While I scoffed at how ugly these knitted pink caps with little kitten ears looked, they became a powerful symbol for the protest. The photos of the marches all over the word had one thing in common: A sea of pink. The pink pussyhat instantly became a universal symbol for women’s rights and resistance.

Even Saturday Night Live recognized the pink pussyhat’s symbolic power and incorporated it into a skit on the night of the march.

While the pink pussyhat is literally just a physical head covering, it quickly added new layers of meaning, as people incorporated the color, the shape, and the word pussy into other articles of clothing, signs, and images.

The hats themselves may stop being worn, but every time someone sees a photo of someone wearing the hat, the associations will be revived.

Pinky pussyhat vs. red Make American Great hat
Photo of women’s marcher and Trump supporters in their respective hats.

Head gear, of course, was also a potent symbol for Donald Trump’s presidential campaign. The red trucker “Make America Great Again” hat that Trump wore throughout the campaign helped position the billionaire as a regular guy. The slogan itself, a reference back to president Ronald Reagan, generated positive associations for his supporters, but the physical act of putting the hat on their heads help to reinforce his supporters’ belief that “This guy has my back.”

And, as this photo taken on the DC Metro on the way home from the Women’s March depicts, sometimes pink hats and red hat symbols both vie for attention.

Connect Colors and Symbols

Colors create atmosphere and set the tone for experiences. Most colors have well-established meanings associated with them, such as red for passion and energy, yellow for sunshine and happiness, green for nature and growth, and, purple for royalty and wealth.

But when you associate a color with a symbol, it can add additional layers of meaning. It’s no accident that Donald Trump’s hat is red and that the pussy hats are pink.

Marketing guru Seth Godin used the concept of a “purple cow” to make the case that in order to stand out in a world awash with marketing messages, you need to be remarkable. An ordinary cow is unlikely to get noticed, but a purple cow would certainly to attract attention. Similarly, a single knitted wool cap with pussy ears isn’t remarkable, but a passel of pink pussyhats are.

Build a Brand Using Symbols

The most famous logos are recognizable symbols without a single word, such as Apple, Nike, and NBC. In 2011, Starbucks famously dropped the words “Starbucks” and”coffee” and moved to a symbol only design. It had already achieved global brand recognition for its mark and wanted to be known for more than coffee.

In some cases, the logotype or “wordmark” (the typeface size, shape, color, and arrangement of the words) is so distinctive and appealing that it becomes a visual symbol.  Facebook and Google have both created iconic looks made out of type.
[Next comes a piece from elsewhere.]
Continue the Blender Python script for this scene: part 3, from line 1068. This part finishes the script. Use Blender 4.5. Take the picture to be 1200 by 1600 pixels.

Dragon Naturally Speaking logoBut logos are just one type of symbol that businesses and organizations can use to build awareness and positive feelings for their brand. For example, the speech recognition company I worked for, Dragon Systems, made extensive use of the image of a red dragon to build brand awareness and loyalty.

Based on the Chinese imperial dragon, viewed as a friendly, powerful creature with the gift of speech (rather than the silent, aggressive, fire-breathing dragon of Western culture), the dragon was an apt symbol to give voice to a speech recognition company.

Dragon Systems plush toyAt the time when Beanie Babies were still wildly popular, Dragon Systems produced adorable plush toy dragons to give away at trade shows. They also brought a dragon mascot to the shows (always a great photo opp).

Even though few customers understood the symbolism, the fun, distinctive use of the dragon imbued the company with personality and character. This helped Dragon Systems build a loyal following.

Dragon Systems was acquired and Dragon Speech Recognition Software is now sold by Nuance. The name has survived, but not the logo. While the technology is still best in class, without the full use of the symbol, the brand has lost much of its charm.

The take home lesson: If you’re smart or lucky enough to create an effective symbol for your campaigns, cause, or company, nurture it like the valuable asset it is. Because powerful symbols are nearly as hard to come by as a purple cow.